◆ **Exercise goal**
Check each line for the word "from" and report how many have it. Give nothing else.

--- start Given material ---

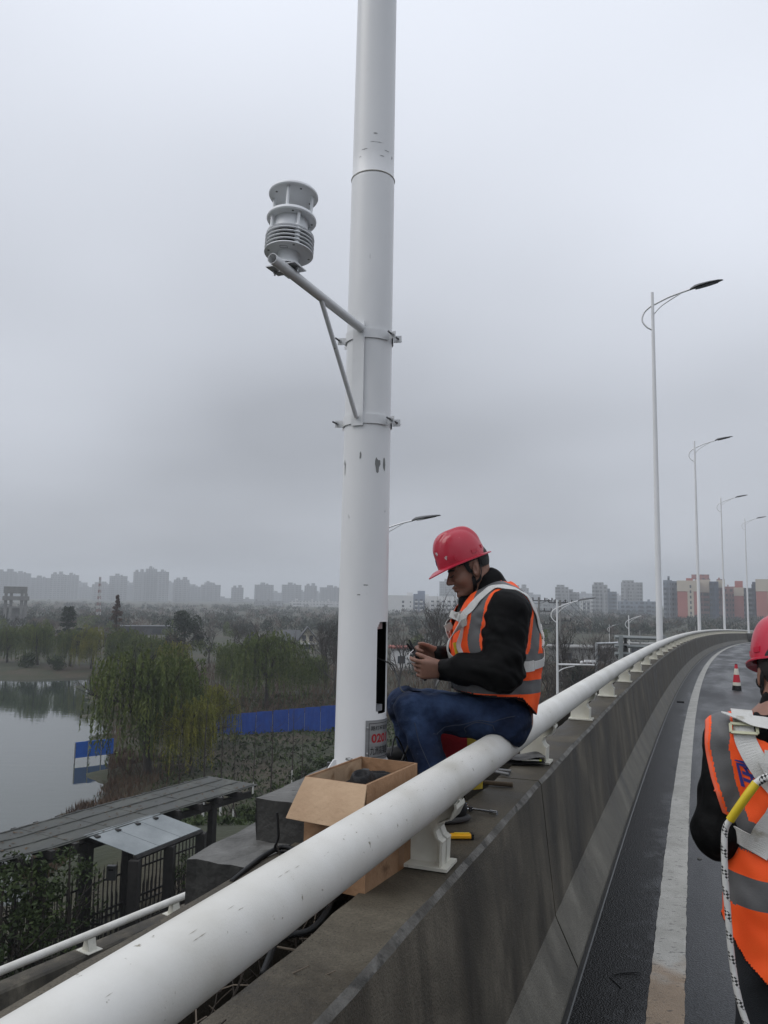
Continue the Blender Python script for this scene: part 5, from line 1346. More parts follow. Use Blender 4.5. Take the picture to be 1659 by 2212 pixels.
# ---- tools
M['chrome'] = pmat('chrome', (.55, .56, .57), rough=.18, metal=1.0)
M['wood_handle'] = pmat('worn_wood', [(0.3, (0.055, 0.038, 0.024)), (0.7, (0.14, 0.105, 0.07))], scale=12, stretch=(1, 1, 1), rough=.75, bump=.3)
M['dusty_black'] = pmat('dusty_black_fabric', [(0.35, (0.016, 0.016, 0.017)), (0.6, (0.10, 0.10, 0.10)), (0.75, (0.22, 0.22, 0.22))], scale=9, rough=.8, bump=.3, bscale=120)
def on_top(px, py, dz=0.0):
    Y = 3.5
    for _ in range(6): p = on_z(px, py, ztop(Y) + dz); Y = p.y
    return p
def tools():
    Z = Vector((0, 0, 1))
    # wooden handle
    a, b = on_top(1108, 1695, .012), on_top(985, 1686, .012)
    o = MB().tube([a, a.lerp(b, .5), b], [.0125, .0118, .0115], 12).build('wooden_handle', M['wood_handle'], smooth=50); tag(o, 'worn wooden tool handle lying across the barrier top', 'handle')
    # Y socket wrench
    c = on_top(1016, 1746, .011); root = empty('socket_wrench', c, 'chrome three-way socket wrench at the edge of the barrier top', 'wrench')
    for (px, py) in ((1074, 1757), (986, 1752), (1003, 1733)):
        e = on_top(px, py, .011); d = (e - c).normalized(); arm = MB().tube([c, e - d * .03], .0055, 10).build('arm', M['chrome'], root, smooth=50)
        MB().tube([e - d * .035, e], .0095, 12).build('socket', M['chrome'], arm, smooth=50)
    MB().lathe([(.013, -.008), (.013, .008)], 12, Matrix.Translation(c)).build('hub', M['bolt'], root, smooth=40)
    # utility knife
    a, b = on_top(1019, 1806, .009), on_top(972, 1806, .009); d = (b - a).normalized(); sd = Z.cross(d)
    root = empty('utility_knife', a, 'yellow plastic utility knife beside the nearest rail post', 'knife'); R = Matrix((d, sd, Z)).transposed(); L = (b - a).length
    MB().box(a.lerp(b, .5), (L, .030, .016), R).build('body', pmat('yellow_orange_plastic', (.72, .36, .012), rough=.35), root).modifiers.new('b', 'BEVEL').width = .004
    MB().box(a.lerp(b, .45) + Z * .0095, (L * .7, .012, .004), R).build('slider_track', pmat('yellow_plastic', (.75, .48, .02), rough=.35), root)
    MB().box(a - d * .0012, (.010, .033, .019), R).build('end_cap', M['black_plastic'], root)
    # pliers with grey handles
    c = on_top(1052, 1662, .010); root = empty('pliers', c, 'pliers with grey handles between the wooden handle and the tool pouch', 'pliers')
    for (e, bnd) in ((on_top(1104, 1666, .010), 1), (on_top(1100, 1673, .010), -1)):
        d = (e - c); m = c + d * .4 + Z.cross(d).normalized() * .008 * bnd
        MB().tube(catmull([c, m, e], 5), .0085, 10).build('handle', M['grey_plastic'], root, smooth=60)
    jaw = on_top(1030, 1660, .010); MB().tube([c, jaw], [.012, .004], 8).build('jaws', M['bolt'], root, smooth=60)
    # tool pouch
    a, b = on_top(1176, 1652, .0), on_top(1082, 1650, .0); d = (b - a).normalized(); sd = -Z.cross(d); L = (b - a).length
    root = empty('tool_pouch', a.lerp(b, .5), 'black dusty tool pouch lying open on the barrier top by the second post', 'pouch')
    for nm, z0, amp, m, wd in (('lower_pouch', .012, .004, M['black_plastic'], .15), ('flap', .040, .010, M['dusty_black'], .145)):
        mb = MB(); rows = []; rb = []
        for i in range(13):
            t = i / 12; r = []; r2 = []
            for j in range(7):
                v = j / 6 - .3; e = (1 - (2 * abs(j / 6 - .5)) ** 6) * (1 - (2 * abs(t - .5)) ** 8)
                zz = z0 + amp * math.sin(t * 6 + 1) + amp * .5 * math.sin(j * 1.3)
                p = a + d * L * t + sd * wd * v; r.append(p + Z * (zz + .010 * e)); r2.append(p + Z * (zz - .009 * e))
            rows.append(r); rb.append(r2)
        mb.sheet(rows); mb.sheet([r[::-1] for r in rb]); mb.build(nm, m, root, smooth=60)
    p = a + d * .035 - sd * .035 + Z * .030
    pen = empty('pen', p, 'pale pen sticking out of the black tool pouch', 'pen'); MB().tube([p, p + d * .10], .0042, 8).build('barrel', pmat('pale_pen', (.55, .56, .5), rough=.4), pen)
    MB().tube([p - d * .012, p], .0052, 8).build('cap', pmat('lime_cap', (.5, .6, .04), rough=.4), pen)
tools()
def red_bag():
    c = Vector((.365, 4.02, ztop(4.0))); root = empty('tool_bag', c, 'red tool bag with yellow end panel behind the seated worker', 'bag'); u = Vector((.95, .3, 0)).normalized(); v = Vector((-u.y, u.x, 0)); R = Matrix((u, v, (0, 0, 1))).transposed()
    def soft(nm, x0, x1, m, dep=.17, h=.275):
        mb = MB(); rows = []
        for z, sx in ((0.001, 1), (.03, 1.03), (.15, 1.03), (h - .03, 1.0), (h, .93)):
            rows.append([c + u * x + v * y * sx + Vector((0, 0, z)) for x, y in ((x0, -dep / 2), ((x0 + x1) / 2, -dep / 2 - .008), (x1, -dep / 2), (x1, dep / 2), (x0, dep / 2), (x0, -dep / 2))])
        mb.sheet(rows); mb.add(rows[-1][:5], [(0, 1, 2, 3, 4)]); return mb.build(nm, m, root, smooth=45)
    soft('body', -.13, .035, pmat('red_bag_fabric', [(0.3, (.42, .006, .016)), (.7, (.52, .012, .026))], scale=6, rough=.7, bump=.2)); soft('end_panel', .037, .12, pmat('yellow_bag_fabric', (.62, .46, .05), rough=.7), .168)
    MB().box(c + u * -.115 - v * .097 + Vector((0, 0, .15)), (.018, .004, .05), R).build('label', M['black_plastic'], root)
    MB().tube(catmull([c + u * -.08 + Vector((0, 0, .27)), c + u * -.05 + Vector((0, 0, .31)), c + u * .02 + Vector((0, 0, .31)), c + u * .05 + Vector((0, 0, .27))], 6), .008, 8).build('carry_handle', M['black_plastic'], root)
red_bag()
# ---- wires at the post and in the worker's hands
def wires():
    S = MAN['S']
    o = MB().tube(catmull([ppt(62, 1.60, -.03), ppt(66, 1.585, .01), S(850, 1440, -.15) , S(860, 1470, -.05), S(868, 1492, .05), S(885, 1497, .1)], 8), .0032, 8).build('black_cable', M['black_rubber'], smooth=60)
    tag(o, 'thin black cable running from the post hatch to the worker\'s knee', 'cable')
    rnd = random.Random(5)
    pts = [[ppt(85, 1.20, .02), Vector((.07, 3.5, 1.25)), Vector((.13, 3.62, 1.10)), Vector((.16, 3.7, .96))], [Vector((.02, 3.56, 1.085)), Vector((.09, 3.60, 1.12)), Vector((.15, 3.66, 1.22)), Vector((.19, 3.75, 1.08)), Vector((.22, 3.85, .95))]]
    for p, lab in zip(pts, ('black cable hanging down behind the foot of the near lamp post', 'black cable arching over the footing behind the seated worker\'s leg')):
        tag(MB().tube(catmull(p, 8), .004, 6).build('black_cable', M['black_rubber'], smooth=60), lab, 'cable')
    # wire strippers held in both hands
    Z, Fw, Lf = MAN['Z'], MAN['Fw'], MAN['Lf']; piv = S(897, 1412, .075)
    root = empty('wire_stripper', piv, 'black wire stripper held in the seated worker\'s hands', 'pliers')
    for e in (S(884, 1382, .06), S(879, 1390, .09)):
        m = piv.lerp(e, .5); MB().tube([piv, m, e], [.008, .0075, .004], 8).build('jaw', M['black_plastic'], root, smooth=60)
    for e, b in ((S(919, 1470, .06), 0), (S(930, 1428, .03), 1)):
        MB().tube(catmull([piv, piv.lerp(e, .5) - Fw * .006 * (1 - b), e], 5), .0082, 8).build('handle', M['black_plastic'], root, smooth=60)
    MB().lathe([(.012, -.010), (.012, .010)], 12, axis_frame(Lf, piv)).build('pivot', M['bolt'], root)
    o = MB().tube(catmull([S(893, 1404, .10), S(884, 1414, .11), S(887, 1428, .115), S(900, 1433, .12), S(910, 1440, .11)], 6), .0022, 6).build('white_wire', M['ink_white'], smooth=60)
    tag(o, 'thin white wire looped round the wire stripper', 'wire')
wires()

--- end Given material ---

◆ **Output for this exercise**
2